More inclusiveness with language will create more inclusive regimes, open to more citizens, and more geared to the needs of the general population (rather than just the elites). If handled properly, it will promote social cohesion and engender greater state legitimacy. It might even improve governance by making state institutions more accessible.

In the short term, governments should make far greater use of the most important local languages. They could, for instance, use them for primary education and introduce a plan to adopt them for greater use at the regional level. In the long term, policies should seek to realize the use of these important languages at all levels of education, within parts of government, and in all areas of social life. In divided countries, there may continue to be a role for colonial languages at the national level and in some universities. But such languages should not be the dominant force in society.

India, for instance, has emphasized the use of the mother tongue as medium of instruction in schools, leading to 41 languages being used in the classroom in one place or another. States are organized according to language to maximize the use of the largest tongues. The most widely spoken local language—Hindi—has the same status as English at the national level. Media of all types—from newspapers to books to movies—proliferate in local languages. Although English plays an important role at the top of society—both advantaging the country in international competition while disadvantaging lower classes who don’t have easy access to education in it—it is not alone.

In contrast, in most of Africa (and places such as Pakistan*) it is hard to imagine a non-fluent speaker of the colonial tongue rising to an elite position in government. There are few successful novels, few advanced education opportunities, and few newspapers in African languages.

As I wrote in Fixing Fragile States:

Instead of forcing whole populations to learn foreign languages, much greater effort should be made to translate world knowledge into major indigenous tongues such as Arabic, Hausa, and Punjabi. . . . Certainly, no society that has successfully developed has depended as heavily on foreign resources, foreign political models, foreign languages, and foreign laws as fragile states typically do today.
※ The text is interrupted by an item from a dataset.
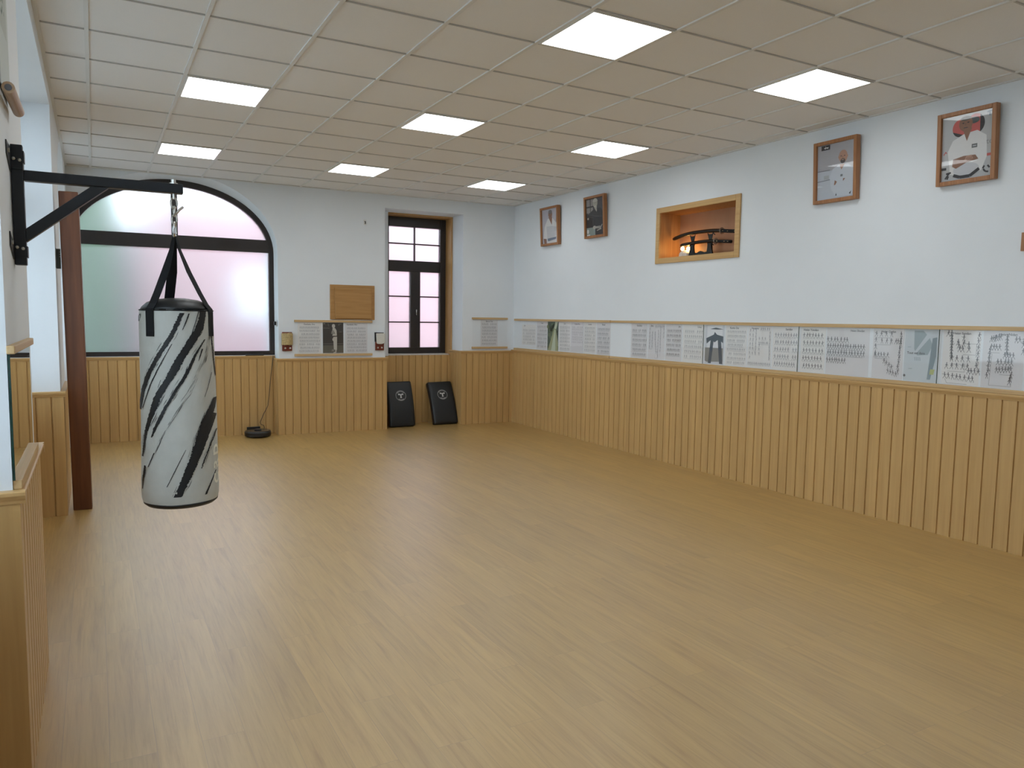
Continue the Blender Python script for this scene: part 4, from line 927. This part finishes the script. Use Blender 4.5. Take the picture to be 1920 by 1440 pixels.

All successful developing countries have depended on their own language and sociocultural base for development, importing Western ideas and technology as needed, and integrating these with local institutions in a hybrid manner.

Many in Africa (and elsewhere) understand this, but in contrast to places such as Indonesia, where language policy has planned a prominent role in nation building and education from early on, few countries have sought to use language policy to promote inclusive development.

Elites Stand in the Way

Elites have often stood in the way of such change, seeing it as both a practical threat to their positions in society as well as a psychological threat to their own self-image as replacements for their former colonizers. As Dr. Peter P. Ekeh, professor at the University of Buffalo, explained in his oft cited 1975 article on “Colonialism and the Two Publics in Africa”:

The Japanese do not strive to speak English or French as well as an Englishman and an American or as a Frenchman. They see themselves as different from them. The African bourgeois, born out of the colonial experience, is very uncomfortable with the idea of being different from his former colonizers in matters regarding education, administration, or technology. One suspects that he is unconsciously afraid that he may not be qualified to be an effective replacer of the former colonizers.

Although ethnic and religious divisions often plague postcolonial states, the gap between elites and their populations can be worse. As long as elites use their control over language policy and state institutions to entrench their position at the expense of the population, their countries are unlikely to reduce their great inequities and social divisions, unlikely to improve their governance, and unlikely to inclusively develop.


* It is worth asking whether Bangladesh’s much better record in promoting social development when compared to Pakistan has anything to do with its far greater use of a local language that is widely understood. Certainly, the greater social cohesion this has spawned has something to do with it.